One of the most prominent arguments for the so-called “full inclusion” of LGBTQ people in the church is the analogy of the early church’s inclusion of Gentiles as Gentiles. In the book of Acts and in the Epistles in the New Testament, Gentile people—despite their ongoing violation of the clear biblical command for those in the covenant family of Abraham to be circumcised—were welcomed and affirmed in the church precisely in their uncircumcised state. In Christ, as St. Paul says, Abraham became “the ancestor of all who believe without being circumcised and who thus have righteousness reckoned to them” (Romans 4:11). Likewise—so the argument goes—LGBTQ people today, despite their ongoing violation of supposedly clear biblical precedent, are also included precisely as sexual minorities. They don’t need to “become straight” (always a losing battle) or give up having sex with a partner of the same sex in order to be full-fledged members in good standing in Christ’s church.

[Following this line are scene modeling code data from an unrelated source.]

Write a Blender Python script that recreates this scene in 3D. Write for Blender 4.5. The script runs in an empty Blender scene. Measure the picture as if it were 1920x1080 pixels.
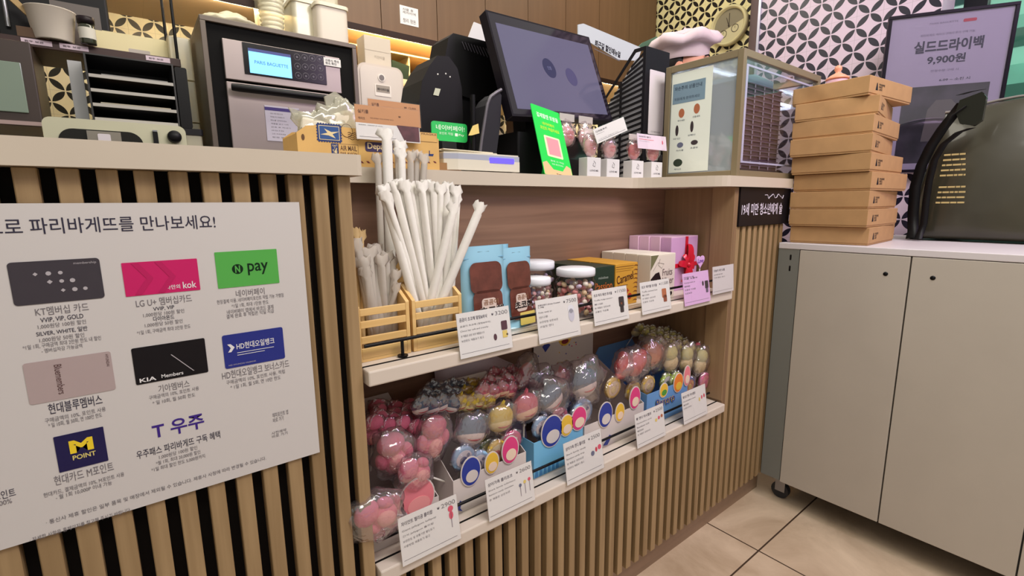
import bpy, math, random
from mathutils import Vector, Matrix
random.seed(7)
C = bpy.context.scene
COL = C.collection
R = math.radians
PI = math.pi

# ------------------------------------------------------------------ camera
YAW, PITCH, ROLL, FPX = 0.66007229, 0.16921284, -0.01060682, 909.09
CAM = Vector((0, 0, 1.15))
fw = Vector((math.sin(YAW)*math.cos(PITCH), math.cos(YAW)*math.cos(PITCH), -math.sin(PITCH)))
r0 = Vector((math.cos(YAW), -math.sin(YAW), 0)); u0 = r0.cross(fw)
cr, sr = math.cos(ROLL), math.sin(ROLL)
RT = cr*r0 + sr*u0; UP = -sr*r0 + cr*u0
cd = bpy.data.cameras.new('camera'); cam = bpy.data.objects.new('camera', cd); COL.objects.link(cam)
cd.sensor_width = 36; cd.lens = 36*FPX/1920; cd.clip_start = .02
m = Matrix((RT, UP, -fw)).transposed().to_4x4(); m.translation = CAM
cam.matrix_world = m
C.camera = cam

def at(px, py, ax, v):
    """where the sight line through a photo point meets the plane axis = v"""
    d = fw + RT*((px-960)/FPX) - UP*((py-540)/FPX)
    i = 'xyz'.index(ax)
    return CAM + d*((v-CAM[i])/d[i])

# ------------------------------------------------------------------ world, light, exposure
W = bpy.data.worlds.new('world'); C.world = W; W.use_nodes = True
bg = W.node_tree.nodes['Background']; bg.inputs[0].default_value = (1.0, .97, .88, 1); bg.inputs[1].default_value = .42
def area(name, loc, target, sx, sy, power, col):
    l = bpy.data.lights.new(name, 'AREA'); l.shape = 'RECTANGLE'; l.size = sx; l.size_y = sy; l.energy = power; l.color = col
    o = bpy.data.objects.new(name, l); COL.objects.link(o); o.location = loc
    o.rotation_euler = (Vector(target)-Vector(loc)).to_track_quat('-Z', 'Y').to_euler()
    return o
area('overhead_light', (.1, -.5, 2.75), (.3, .8, .7), 1.6, .5, 17, (1, .96, .88))
area('overhead_light', (1.3, -.2, 2.75), (1.2, .9, .6), 1.4, .4, 31, (1, .95, .87))
area('overhead_light', (.9, 1.75, 2.7), (.9, 1.6, 1.0), 1.8, .4, 24, (1, .93, .78))
area('overhead_light', (2.5, 1.75, 2.95), (3.1, 2.3, 1.9), .6, .6, 9, (1, .88, .66))  # unseen warm lamp, added to brighten the right cupboards and clock wall
area('sign_light', (2.0, -.9, 2.5), (2.3, .7, 1.2), .9, .5, 15, (.90, .62, 1.0))
C.view_settings.view_transform = 'Standard'; C.view_settings.look = 'None'
C.view_settings.exposure = 0.0; C.view_settings.gamma = 1; C.view_settings.use_curve_mapping = False
C.cycles.transparent_max_bounces = 24; C.cycles.max_bounces = 8

# ------------------------------------------------------------------ materials
def sl(c):
    return tuple(((v/255)/12.92 if v/255 <= .04045 else ((v/255+.055)/1.055)**2.4) for v in c)
MC = {}
def mat(name, col, rough=.5, metal=0, spec=.4, noise=0, nscale=8, emit=0, bump=0, bscale=200, coat=0):
    """procedural material; col in 0-255 srgb"""
    if name in MC: return MC[name]
    M = bpy.data.materials.new(name); M.use_nodes = True; nt = M.node_tree
    b = nt.nodes['Principled BSDF']; c = sl(col)
    b.inputs['Base Color'].default_value = (*c, 1); b.inputs['Roughness'].default_value = rough
    if max(col) < 45: spec = min(spec, .2)
    b.inputs['Metallic'].default_value = metal; b.inputs['Specular IOR Level'].default_value = spec
    if coat: b.inputs['Coat Weight'].default_value = coat; b.inputs['Coat Roughness'].default_value = .08
    tc = nt.nodes.new('ShaderNodeTexCoord')
    if noise:
        n = nt.nodes.new('ShaderNodeTexNoise'); n.inputs['Scale'].default_value = nscale; n.inputs['Detail'].default_value = 4
        nt.links.new(tc.outputs['Object'], n.inputs['Vector'])
        r = nt.nodes.new('ShaderNodeValToRGB')
        r.color_ramp.elements[0].color = (*[x*(1-noise) for x in c], 1); r.color_ramp.elements[0].position = .3
        r.color_ramp.elements[1].color = (*[min(1, x*(1+noise)) for x in c], 1); r.color_ramp.elements[1].position = .7
        nt.links.new(n.outputs['Fac'], r.inputs[0]); nt.links.new(r.outputs[0], b.inputs['Base Color'])
    if bump:
        n2 = nt.nodes.new('ShaderNodeTexNoise'); n2.inputs['Scale'].default_value = bscale
        bp = nt.nodes.new('ShaderNodeBump'); bp.inputs['Strength'].default_value = bump; bp.inputs['Distance'].default_value = .002
        nt.links.new(tc.outputs['Object'], n2.inputs['Vector']); nt.links.new(n2.outputs['Fac'], bp.inputs['Height'])
        nt.links.new(bp.outputs[0], b.inputs['Normal'])
    if emit:
        b.inputs['Emission Color'].default_value = (*c, 1); b.inputs['Emission Strength'].default_value = emit
    MC[name] = M
    return M

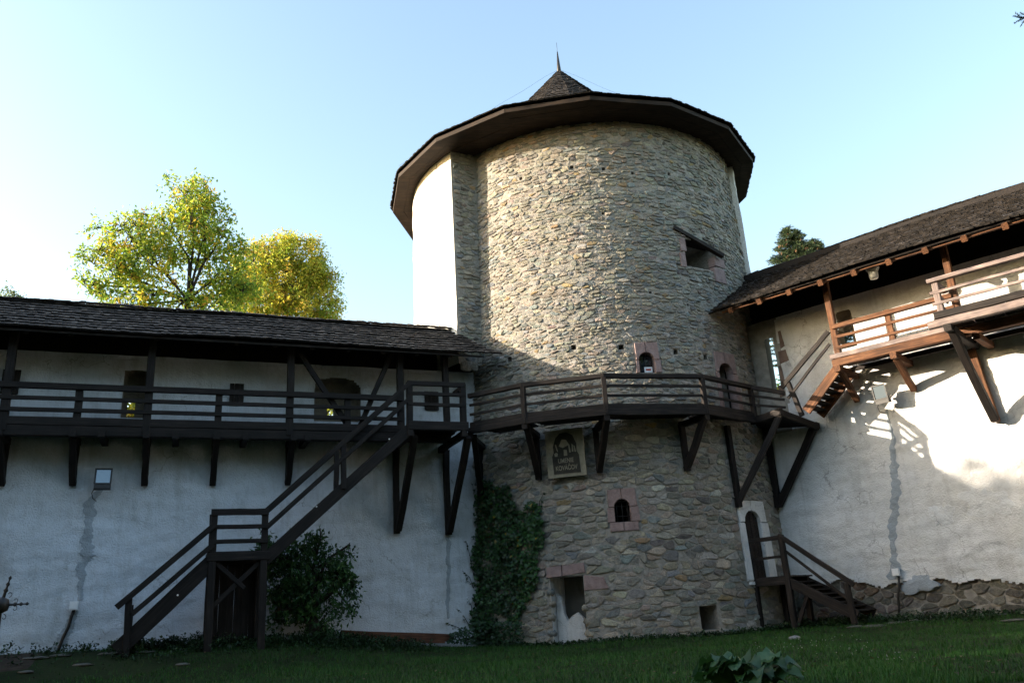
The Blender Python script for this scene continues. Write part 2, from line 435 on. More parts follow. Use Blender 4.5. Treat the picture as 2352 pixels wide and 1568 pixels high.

One of the clearest statements of this argument that I’ve run across recently is by the New Testament scholar J. R. Daniel Kirk, which you can read here.

Many traditionalists have offered thoughtful responses to this argument—please do go have a look at this one by my friend Ian Paul—but one of the traditionalist (sorry to keep using that unwieldy word; I still haven’t found a decent alternative) arguments that I think is often underappreciated is that the inclusion of Gentiles in the early Christian community altered what it meant to be a Gentile. There’s no question that the progressive view gets one thing right: The Gentiles were included in God’s family as Gentiles, without having to change their status to “Jewish proselytes” by getting circumcised, keeping kosher, and observing the Sabbath. But as the Gentiles were thus included, their Gentile identity—their culture, their habits, their way of being in the world—was dramatically transformed.